Johnson immediately reported back to a company Vice President (Peters):

“After the meeting, Johnson sent Peters an email stating that Pye ‘was shaking us down’ — that he wanted a promotion, money, and a company car ‘for his trouble.’ She also wrote that Pye had said that ‘he doesn’t want to take it to the next step because a multi-million dollar company like NuAire would go out of business.’ NuAire’s witnesses testified that they believed that with this language, Pye was referencing the filing of a lawsuit. Johnson suggested to Peters that a lawyer be consulted to see if NuAire could fire Pye for making threats. Peters responded that he did not need to consult a lawyer, and directed McKnight to fire Pye when Pye next returned to work on Monday, November 19, 2007.”

When Pye asked why he’d been terminated, “Johnson told him that he was terminated for attempting to obtain a promotion and/or money and a company car through coercion or intimidation.” In the course of litigation, the employer insisted that the decision was based on poor performance.

The Eighth Circuit reverses summary judgment on Pye’s Title VII and Minnesota Human Rights Act retaliation claim. It finds that the above facts constituted direct evidence that Pye’s complaints of discrimination – and Johnson’s possible ploy to trap Pye into making a monetary demand – led to his termination:

“There is no evidence that NuAire had any concerns regarding Pye’s performance before he engaged in protected conduct. Indeed, Peters acknowledged that he had no information regarding Pye’s work performance when he made the decision to terminate him. Further, viewed in the light most favorable to Pye, the evidence shows that his termination was a direct result of his complaint of discrimination and his suggestions of remedies, prompted by the investigator’s questions.”

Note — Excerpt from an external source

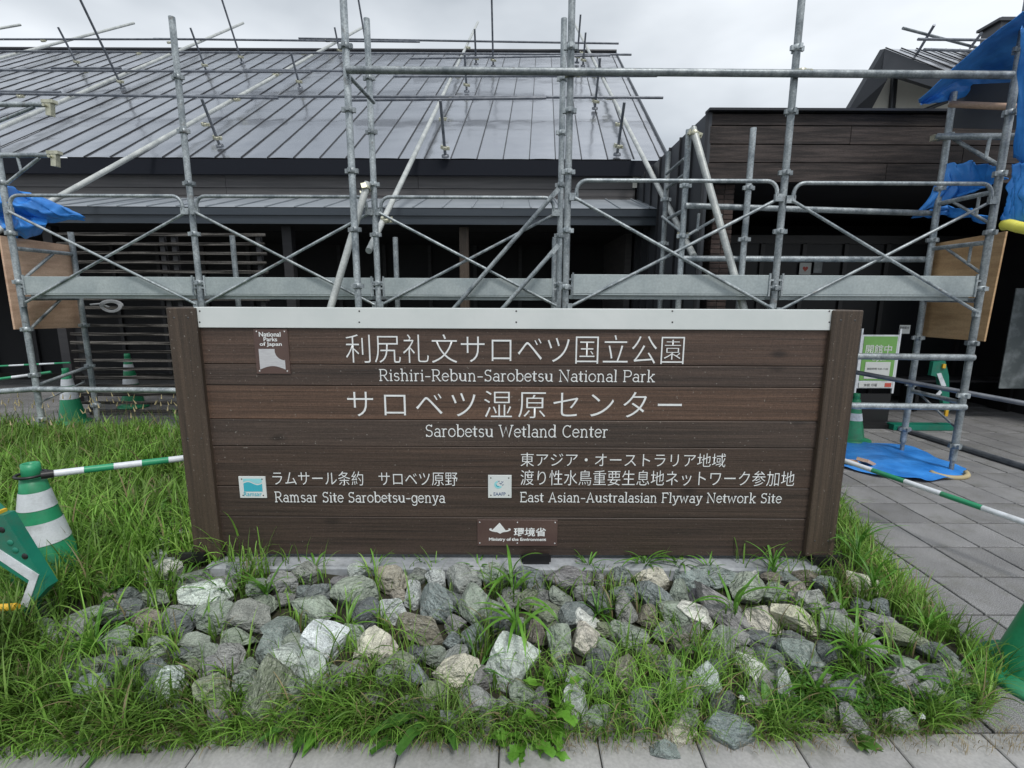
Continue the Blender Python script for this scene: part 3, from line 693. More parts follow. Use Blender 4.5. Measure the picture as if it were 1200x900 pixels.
# ------------------------------------------------------------------ entrance wing
wing = thing('entrance_wing', 'flat-topped entrance wing clad in black wood boards at right', 'building', (3, 6, 0))
YF = 5.3
zwt = at(833, 131, YF).z; xw0 = at(833, 131, YF).x; xw1 = 7.2
yr = [132.5, 147, 169, 190.5, 213.5]
for k in range(4):
    z1, z0 = at(900, yr[k], YF).z, at(900, yr[k + 1], YF).z; x = xw0 + .004
    cuts = {0: [5.0], 1: [3.35, 5.6], 2: [4.5], 3: [3.75, 6.0]}[k] + [xw1]
    for c_ in cuts:
        b = MB(); b.box(((x + c_) / 2, YF + .02 + random.uniform(0, .002), (z0 + z1) / 2), (c_ - x - .004, .03, z1 - z0 - .008), bev=.003); part('board', b, 'blackwood', wing); x = c_
b = MB(); b.box(((xw0 + xw1) / 2, YF + .01, zwt + .012), (xw1 - xw0 + .06, .12, .022)); part('coping', b, 'seam', wing)
zbt = at(900, 213.5, YF).z
b = MB(); b.box(((xw0 + xw1) / 2, YF + .06, (zwt + zbt) / 2), (xw1 - xw0 - .02, .04, zwt - zbt)); part('wall', b, 'void', wing)
# side wall of standing seam metal
for k in range(9):
    y0 = YF + .004 + k * .4; b = MB(); b.box((xw0 + .0, y0 + .2, zwt / 2), (.04, .396, zwt)); part('wall_sheet', b, 'sidemetal', wing)
    b = MB(); b.box((xw0 - .03, y0, zwt / 2), (.03, .02, zwt)); part('seam', b, 'seam', wing)
b = MB(); b.box(((xw0 + xw1) / 2, YF + 1.9, zbt + .1), (xw1 - xw0, 3.6, .04)); part('porch_ceiling', b, 'void', wing)
b = MB(); b.box(((xw0 + xw1) / 2, YF + 3.6, zwt - .1), (xw1 - xw0, 7.0, .04)); part('roof', b, 'sidemetal', wing)
b = MB(); b.box(((xw0 + xw1) / 2, 9.0, zbt / 2 + .2), (xw1 - xw0 - .05, .08, zbt + .4)); part('back_wall', b, 'void', wing)
b = MB(); b.box((xw1, YF + 1.8, zbt / 2 + .2), (.08, 3.74, zbt + .4)); part('end_wall', b, 'void', wing)
# brick pier
pr0, pr1 = at(838, 225, YF + .08).x, at(862, 225, YF + .08).x
b = MB(); b.box(((pr0 + pr1) / 2, YF + .2, zbt / 2), (pr1 - pr0 - .012, .18, zbt - .01)); pier = part('pier', b, 'mortar', wing)
bm_ = MB(); bm_.box((0, 0, 0), ((pr1 - pr0) / 2 - .006, .2, .043), bev=.003); bme = bm_.mesh('brick', M['brick'])
nb = int(zbt / .050)
for k in range(nb):
    for j in range(2):
        inst('brick', bme, ((pr0 + pr1) / 2 + (j - .5) * (pr1 - pr0) / 2, YF + .2 + random.uniform(-.003, .003), .03 + k * .050), pier)
# glazed doors deep in the porch
YD = 7.6
for k in range(8):
    x0 = xw0 + .5 + k * .62
    b = MB(); b.box((x0, YD, 1.2), (.06, .06, 2.4)); part('door_frame', b, 'black', wing)
    b = MB(); b.box((x0 + .31, YD + .01, 1.25), (.56, .01, 2.3)); part('glass_pane', b, 'glass', wing)
b = MB(); b.box((xw0 + 2.8, YD, 2.45), (5.2, .06, .12)); part('transom', b, 'black', wing)
# posters
def poster(px0, py0, px1, py1, Y, mt, label, cat='poster'):
    A, B = at(px0, py1, Y), at(px1, py0, Y); b = MB(); b.box(((A.x + B.x) / 2, Y, (A.z + B.z) / 2), (B.x - A.x, .006, B.z - A.z))
    return single('poster', b, mt, label, cat), A, B
o, A, B = poster(936, 308, 951, 322, YD - .03, 'paper', 'white notice with a red heart on the dark entrance glass')
cc = ((A.x + B.x) / 2, (A.z + B.z) / 2); r_ = .045
hp = [(cc[0] + r_ * .9 * math.sin(t) ** 3, cc[1] + r_ * .06 * (13 * math.cos(t) - 5 * math.cos(2 * t) - 2 * math.cos(3 * t) - math.cos(4 * t))) for t in np.linspace(0, 2 * math.pi, 24, endpoint=False)]
flat(hp, YD - .036, 'red', o)
o, A, B = poster(953, 307, 964, 320, YD - .03, 'pale_mottle', 'dim grey-green card beside the heart notice')
o, A, B = poster(1053, 381, 1067, 391, 6.6, 'paper', 'small white notice plate above the green open board')
put_text('開館案内', 1054.5, 382.5, 1065.5, 385.5, 6.59, 'black', o)
A, B = at(1170, 455, 6.4), at(1240, 338, 6.4)
b = MB(); b.box(((A.x + B.x) / 2, 6.4, (A.z + B.z) / 2), (B.x - A.x, .012, B.z - A.z)); single('glass_screen', b, 'pale_mottle', 'glass panel with painted pale reflection in the entrance at the far right', 'glass panel')
# bench in the porch
bt = thing('bench', 'dark slatted bench in the shade of the entrance', 'bench', at(1150, 440, 7.0) * 1)
q0, q1 = at(1065, 412, 7.0), at(1195, 440, 7.0)
for k in range(3):
    b = MB(); b.box(((q0.x + q1.x) / 2, 6.95 + k * .12, .45), (q1.x - q0.x, .1, .03)); part('seat_slat', b, 'darkwall', bt)
for x in (q0.x + .15, q1.x - .15):
    b = MB(); b.box((x, 7.07, .22), (.05, .3, .42)); part('leg', b, 'black', bt)

# far gable house at upper right
gh = thing('gabled_roof_house', 'grey gabled roof with white wall rising beyond the entrance wing', 'building', (9, 12, 0))
Ar, Br = at(1037, 57, 12), at(1185, 60, 13.5); Cr = at(1128, 92, 11.0); Dr = Br + (Cr - Ar)
nrm = (Br - Ar).cross(Cr - Ar).normalized()
if nrm.z < 0: nrm = -nrm
for k in range(9):
    a0, a1 = k / 9, (k + 1) / 9
    b = MB(); b.add([Ar.lerp(Br, a0), Ar.lerp(Br, a1), Cr.lerp(Dr, a1), Cr.lerp(Dr, a0)], [(0, 1, 2, 3)]); part('roof_sheet', b, 'roof', gh)
    b = MB(); p0, p1 = Ar.lerp(Br, a0), Cr.lerp(Dr, a0); b.tube(p0 + nrm * .02, p1 + nrm * .01, .014, 6); part('seam', b, 'seam', gh)
Er = at(988, 140, 12.6)
b = MB(); b.prism([Ar, Cr, Cr - Vector((0, 0, .32)), Ar - Vector((0, 0, .45))], (.03, .12, 0)); part('verge', b, 'sidemetal', gh)
b = MB(); b.prism([Ar, Er, Er + Vector((.5, 0, -.1)), Ar + Vector((.14, 0, -.62))], (0, .16, .05)); part('verge', b, 'sidemetal', gh)
g0, g1, g2 = at(1047, 72, 12.5), at(1012, 150, 12.5), at(1140, 150, 12.5)
b = MB(); b.prism([g0, g1, g2, at(1125, 88, 12.5)], (0, .1, 0)); part('wall', b, 'white_wall', gh)
b = MB(); b.tube(at(1049, 80, 12.4), at(1044, 140, 12.4), .07, 4); part('mullion', b, 'seam', gh)
b = MB(); b.tube(at(1112, 118, 12.2), at(1060, 138, 12.2), .06, 4); part('lower_verge', b, 'sidemetal', gh)
b = MB(); b.box(at(1172, 43, 13.2), (.5, .5, .62)); b.box(at(1172, 30, 13.2), (.6, .6, .06)); part('chimney', b, 'sidemetal', gh)
Ar2 = Ar.lerp(Br, .3)
b = MB(); b.prism([Ar2 + Vector((0, 1, -.3)), Br + Vector((0, 1, -.3)), Br + Vector((0, 1, -6)), Ar2 + Vector((0, 1, -6))], (0, .1, 0)); part('body', b, 'sidemetal', gh)
# ------------------------------------------------------------------ scaffolding
PR = .0290
def collar_mesh():
    b = MB(); b.lathe((0, 0, 0), [(PR + .001, -.024), (PR + .007, -.022), (PR + .007, .022), (PR + .001, .024)], 12)
    for a in range(4):
        rr = Matrix.Rotation(R(90 * a), 3, 'Z')
        b.box(rr @ Vector((PR + .015, 0, 0)), (.026, .024, .036), rr)
    return b.mesh('collar', M['steel'])
COL = collar_mesh()
def clamp_mesh():
    b = MB(); b.lathe((0, 0, 0), [(PR + .001, -.025), (PR + .009, -.022), (PR + .009, .022), (PR + .001, .025)], 10)
    b.box((PR + .02, .0, 0), (.05, .035, .045)); b.tube((PR + .03, -.05, 0), (PR + .03, .06, 0), .008, 6); b.box((-PR - .01, .02, 0), (.03, .05, .05))
    b.box((PR + .03, .06, 0), (.022, .012, .022))
    return b.mesh('clamp', M['clamp'])
CLA = clamp_mesh()
def pipe(a, b, parent, name='ledger', m='steel', r=PR, n=10, label=None):
    q = MB(); q.tube(a, b, r, n)
    a, b = Vector(a), Vector(b); d = (b - a).normalized(); u = d.orthogonal().normalized(); w_ = d.cross(u)
    return part(name, q, m, parent, label)
def post(x, y, z0, z1, parent, spac=.475, off=0, m='steel'):
    q = MB(); q.tube((x, y, z0), (x, y, z1), PR, 12)
    if z0 < .2: q.tube((x, y, .02), (x, y, z0 + .1), .019, 8); q.box((x, y, .008), (.14, .14, .012))
    o = part('post', q, m, parent)
    z = off
    while z < z1 - .12:
        if z > z0: inst('collar', COL, (x, y, z), o, (0, 0, random.uniform(-.15, .15)))
        z += spac
    return o
def px_x(px, py, Y): return at(px, py, Y).x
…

Geleta v. Gray, No. 10-7026 (D.C. Cir. June 17, 2011): This claim was also brought under Title VII. Geleta, a project director, witnessed what he perceived as a racial incident during a meeting, targeting an employee named Spriggs, and in December 2004 he furnished a written statement corroborating the victim’s version of events. His bosses — Department Director Knisley and Director of Policy and Planning Thomas — learned about the statement in January 2005.

In February 2005, Thomas told Geleta that he was being transferred into a new position that “had significantly narrower and less important responsibilities than his previous position.” According to the summary judgment record, “he went from overseeing a broad-based mental health unification project . . . in which he supervised twenty employees to a desk job . . . where he supervised no one and spent his time clearing a bureaucratic backlog.”

According to Geleta’s testimony, when he “asked Thomas in February 2005 why he needed to find a new position, she told him to make up a reason. . . . When Geleta asked what she meant, Thomas replied, ‘[I]t’s not performance, you know, it’s just-whatever reason you feel-whatever you feel comfortable with.'”

Another employee in the agency (Curran) testified to a remark made by Knisley:

“According to Curran, Thomas told her in early 2005 that Thomas had received instructions from Knisley to fire Geleta. Curran further recounts that when Knisley learned Geleta had instead been transferred to OA she called Thomas and Curran into her office and angrily upbraided them. Curran says Knisley warned that not firing Geleta was ‘a grave mistake’ and exclaimed, ‘[D]on’t you know what he’s done?'”

The D.C. Circuit reverses summary judgment, holding that the Thomas and Knisley statements (along with other evidence) cast doubt on the reason for Geleta’s transfer and made it more probable that the real reason was retaliation.